The same goes for the routers themselves. Beyond the actual routing, routers involve important ancillary functions relevant to IPv6, such as network management, high availability features, video transcoding and traffic inspection, which each need to be evaluated for IPv6 compatibility. Large organizations will need to evaluate their BGP implementation. BGP has the ability to support applications, such as propagating Access Control Lists (ACL) across an I-BGP mesh that can involve IPv4 addresses.  More specifically, when the ACL data starts including IPv6 addresses, will those ACLs still propagate through the routers? Will they be corrupted? Or worse, will that router suffer some outage as a result? Those are some of the questions that enterprises will need to answer.

All organizations will need to check their use of redundant router configurations. Router backup protocols, such as the open Virtual Router Redundancy Protocol (VRRP) or Cisco Hot Standby Router Protocol (HSRP), allow an IP address to be shared among a group of routers in order for an outage to be identified quickly and so a back-up link can be identified.  When IPv6 is added, large portions of the HSRP code base must be updated. Code that doesn't support IPv6 may affect the whole router.
 
Finally, enterprises need to figure out where to focus their testing and compliance efforts. On that score, organizations might have a few shortcuts. For the most part, companies selling to service providers, such as NTT, who are heavily invested in IPv6, are a safe bet, says Kreese.  Enterprises can add to that list Cisco, Juniper and F5, says Martin Levy, director of IPv6 strategy at Hurricane Electric, the largest provider of IPv6 services in North America.
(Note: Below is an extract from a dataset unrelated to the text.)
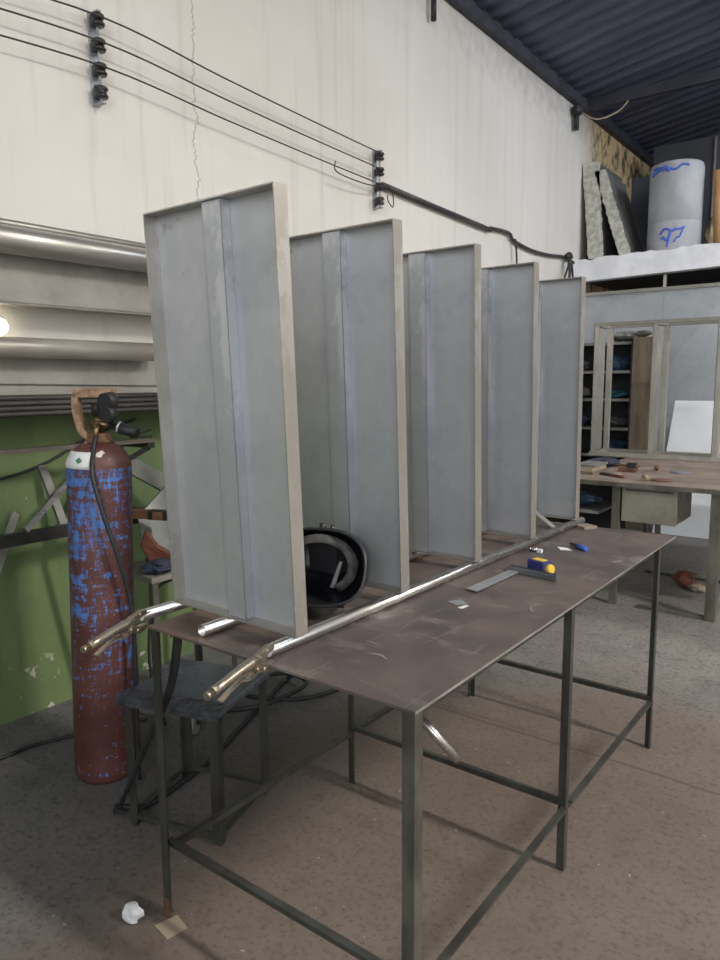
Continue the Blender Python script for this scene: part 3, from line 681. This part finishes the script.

All of those providers also have a strong carrier presence where IPv6 presence is in demand. The enterprise is another matter. "The network industry is stalling when it comes to being IPv6-ready," says our anonymous CIO. " Many vendors don't seem that eager to go to IPv6 primarily due to the lack of real interest and lack of resolution of some of the security issues that remain outstanding with IPv6.  Everyone is realizing it's not 1998 anymore."